**Do this:** Repeat exactly, please, the lines that begin at the start of the listing and end at the line holding "from mathutils import Vector, Matrix".

Stored dataset items:

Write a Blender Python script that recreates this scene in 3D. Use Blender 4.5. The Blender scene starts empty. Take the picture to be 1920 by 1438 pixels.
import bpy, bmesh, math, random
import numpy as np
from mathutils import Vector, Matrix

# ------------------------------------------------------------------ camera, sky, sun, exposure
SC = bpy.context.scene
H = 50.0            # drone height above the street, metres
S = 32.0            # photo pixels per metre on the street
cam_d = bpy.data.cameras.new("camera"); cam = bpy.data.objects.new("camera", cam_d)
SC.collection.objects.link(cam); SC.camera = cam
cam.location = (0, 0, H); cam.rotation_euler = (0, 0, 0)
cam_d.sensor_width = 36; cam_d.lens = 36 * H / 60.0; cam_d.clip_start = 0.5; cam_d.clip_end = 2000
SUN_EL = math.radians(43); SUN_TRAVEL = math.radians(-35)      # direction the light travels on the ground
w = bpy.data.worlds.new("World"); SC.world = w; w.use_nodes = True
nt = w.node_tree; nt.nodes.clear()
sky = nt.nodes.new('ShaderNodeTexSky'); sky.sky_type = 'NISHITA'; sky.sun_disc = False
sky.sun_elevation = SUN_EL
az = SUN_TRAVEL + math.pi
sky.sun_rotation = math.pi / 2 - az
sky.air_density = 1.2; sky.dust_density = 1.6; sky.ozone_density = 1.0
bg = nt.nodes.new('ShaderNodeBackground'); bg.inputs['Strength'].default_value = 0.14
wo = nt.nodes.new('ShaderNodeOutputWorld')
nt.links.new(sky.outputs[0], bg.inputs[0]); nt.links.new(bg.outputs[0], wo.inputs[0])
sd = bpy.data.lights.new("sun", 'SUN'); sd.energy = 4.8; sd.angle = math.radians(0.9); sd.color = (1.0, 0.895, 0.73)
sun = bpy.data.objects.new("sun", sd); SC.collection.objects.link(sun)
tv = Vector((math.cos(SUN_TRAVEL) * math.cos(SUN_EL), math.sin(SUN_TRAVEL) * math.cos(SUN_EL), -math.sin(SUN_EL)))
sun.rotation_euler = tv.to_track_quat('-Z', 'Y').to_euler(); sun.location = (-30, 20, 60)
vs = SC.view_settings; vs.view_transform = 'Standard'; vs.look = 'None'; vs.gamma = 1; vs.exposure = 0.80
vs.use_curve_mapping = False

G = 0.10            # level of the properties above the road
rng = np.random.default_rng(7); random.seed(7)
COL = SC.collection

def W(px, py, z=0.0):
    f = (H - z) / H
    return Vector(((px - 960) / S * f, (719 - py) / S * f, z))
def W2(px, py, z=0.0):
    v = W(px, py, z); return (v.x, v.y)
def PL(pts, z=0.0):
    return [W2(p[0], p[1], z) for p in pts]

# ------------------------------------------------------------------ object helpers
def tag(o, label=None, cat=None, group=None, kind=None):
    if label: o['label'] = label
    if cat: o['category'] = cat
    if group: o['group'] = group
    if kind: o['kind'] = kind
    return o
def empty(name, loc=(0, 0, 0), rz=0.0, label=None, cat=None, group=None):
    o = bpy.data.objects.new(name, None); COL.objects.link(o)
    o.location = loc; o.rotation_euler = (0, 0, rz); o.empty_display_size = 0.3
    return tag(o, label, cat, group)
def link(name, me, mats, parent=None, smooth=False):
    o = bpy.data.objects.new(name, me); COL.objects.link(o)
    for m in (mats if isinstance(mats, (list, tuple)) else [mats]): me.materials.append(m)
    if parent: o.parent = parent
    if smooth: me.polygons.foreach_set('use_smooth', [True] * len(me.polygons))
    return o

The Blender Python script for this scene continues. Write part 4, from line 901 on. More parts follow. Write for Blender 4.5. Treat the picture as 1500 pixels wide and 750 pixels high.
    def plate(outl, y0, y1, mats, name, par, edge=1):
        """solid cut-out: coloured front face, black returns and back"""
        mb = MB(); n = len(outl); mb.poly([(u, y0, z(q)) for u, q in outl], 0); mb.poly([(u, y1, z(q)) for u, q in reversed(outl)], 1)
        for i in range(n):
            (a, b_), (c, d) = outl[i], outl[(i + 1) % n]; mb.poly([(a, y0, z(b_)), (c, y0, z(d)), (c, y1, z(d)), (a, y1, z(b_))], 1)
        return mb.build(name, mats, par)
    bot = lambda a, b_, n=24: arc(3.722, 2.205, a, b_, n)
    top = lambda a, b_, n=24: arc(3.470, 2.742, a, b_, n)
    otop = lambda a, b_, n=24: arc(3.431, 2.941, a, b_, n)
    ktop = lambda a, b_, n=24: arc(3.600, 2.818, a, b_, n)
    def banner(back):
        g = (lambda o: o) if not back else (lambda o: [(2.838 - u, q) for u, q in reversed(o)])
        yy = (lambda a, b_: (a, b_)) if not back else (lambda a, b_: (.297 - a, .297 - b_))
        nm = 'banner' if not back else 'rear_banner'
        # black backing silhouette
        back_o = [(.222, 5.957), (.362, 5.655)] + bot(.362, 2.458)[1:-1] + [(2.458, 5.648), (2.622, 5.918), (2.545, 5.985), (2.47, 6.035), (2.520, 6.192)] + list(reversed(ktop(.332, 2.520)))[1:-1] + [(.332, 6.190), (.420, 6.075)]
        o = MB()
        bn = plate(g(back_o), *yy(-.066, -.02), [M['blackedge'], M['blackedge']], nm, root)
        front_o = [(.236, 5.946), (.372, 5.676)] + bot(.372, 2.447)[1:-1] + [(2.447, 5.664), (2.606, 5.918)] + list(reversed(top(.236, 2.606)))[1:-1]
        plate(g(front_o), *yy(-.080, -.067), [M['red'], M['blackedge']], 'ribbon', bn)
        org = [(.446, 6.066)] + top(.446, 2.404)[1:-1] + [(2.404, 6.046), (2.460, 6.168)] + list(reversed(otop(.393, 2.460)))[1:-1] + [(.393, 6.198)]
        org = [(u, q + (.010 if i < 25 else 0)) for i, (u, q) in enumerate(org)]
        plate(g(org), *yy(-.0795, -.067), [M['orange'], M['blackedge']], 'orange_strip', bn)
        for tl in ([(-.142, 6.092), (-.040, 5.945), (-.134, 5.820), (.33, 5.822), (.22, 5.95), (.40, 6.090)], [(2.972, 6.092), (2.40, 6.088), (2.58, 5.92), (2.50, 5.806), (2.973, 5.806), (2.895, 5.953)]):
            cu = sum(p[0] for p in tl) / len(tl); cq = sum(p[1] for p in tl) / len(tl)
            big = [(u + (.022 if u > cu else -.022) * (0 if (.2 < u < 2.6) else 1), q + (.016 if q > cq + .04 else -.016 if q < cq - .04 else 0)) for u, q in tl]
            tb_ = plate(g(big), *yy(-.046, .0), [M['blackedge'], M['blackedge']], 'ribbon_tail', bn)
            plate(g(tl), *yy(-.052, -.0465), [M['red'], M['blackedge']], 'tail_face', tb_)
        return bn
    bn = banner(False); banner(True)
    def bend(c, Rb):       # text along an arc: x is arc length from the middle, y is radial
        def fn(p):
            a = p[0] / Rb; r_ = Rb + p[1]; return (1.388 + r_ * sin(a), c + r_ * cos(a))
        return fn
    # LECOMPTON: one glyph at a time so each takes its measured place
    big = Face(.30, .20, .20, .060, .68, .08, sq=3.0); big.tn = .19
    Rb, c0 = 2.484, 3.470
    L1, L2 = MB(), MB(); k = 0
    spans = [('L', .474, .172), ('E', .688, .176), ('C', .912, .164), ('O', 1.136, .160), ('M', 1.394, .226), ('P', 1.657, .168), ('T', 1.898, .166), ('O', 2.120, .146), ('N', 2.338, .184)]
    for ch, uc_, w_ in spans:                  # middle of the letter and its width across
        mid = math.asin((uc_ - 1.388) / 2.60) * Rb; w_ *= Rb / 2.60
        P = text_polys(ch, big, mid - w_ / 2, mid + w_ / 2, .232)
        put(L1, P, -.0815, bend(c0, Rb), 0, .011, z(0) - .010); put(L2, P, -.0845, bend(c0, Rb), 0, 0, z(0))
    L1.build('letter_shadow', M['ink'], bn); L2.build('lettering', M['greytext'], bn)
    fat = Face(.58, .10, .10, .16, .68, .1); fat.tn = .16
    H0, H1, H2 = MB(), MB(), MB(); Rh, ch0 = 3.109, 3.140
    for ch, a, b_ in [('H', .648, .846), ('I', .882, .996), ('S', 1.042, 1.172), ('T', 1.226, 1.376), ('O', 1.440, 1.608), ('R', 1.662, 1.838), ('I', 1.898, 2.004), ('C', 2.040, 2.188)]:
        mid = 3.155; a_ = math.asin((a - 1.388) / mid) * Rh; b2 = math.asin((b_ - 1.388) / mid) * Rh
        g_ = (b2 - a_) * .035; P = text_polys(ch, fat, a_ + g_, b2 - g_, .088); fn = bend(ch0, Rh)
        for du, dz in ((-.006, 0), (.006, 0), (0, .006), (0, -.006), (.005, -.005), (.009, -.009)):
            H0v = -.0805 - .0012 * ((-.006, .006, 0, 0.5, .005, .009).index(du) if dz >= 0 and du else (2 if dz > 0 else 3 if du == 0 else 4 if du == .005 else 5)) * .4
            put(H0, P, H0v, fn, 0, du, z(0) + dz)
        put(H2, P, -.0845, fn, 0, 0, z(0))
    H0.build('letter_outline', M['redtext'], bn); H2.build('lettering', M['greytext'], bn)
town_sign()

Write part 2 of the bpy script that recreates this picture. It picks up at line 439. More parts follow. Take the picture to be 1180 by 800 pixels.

**Correct answer:**
Write a Blender Python script that recreates this scene in 3D. Use Blender 4.5. The Blender scene starts empty. Take the picture to be 1920 by 1438 pixels.
import bpy, bmesh, math, random
import numpy as np
from mathutils import Vector, Matrix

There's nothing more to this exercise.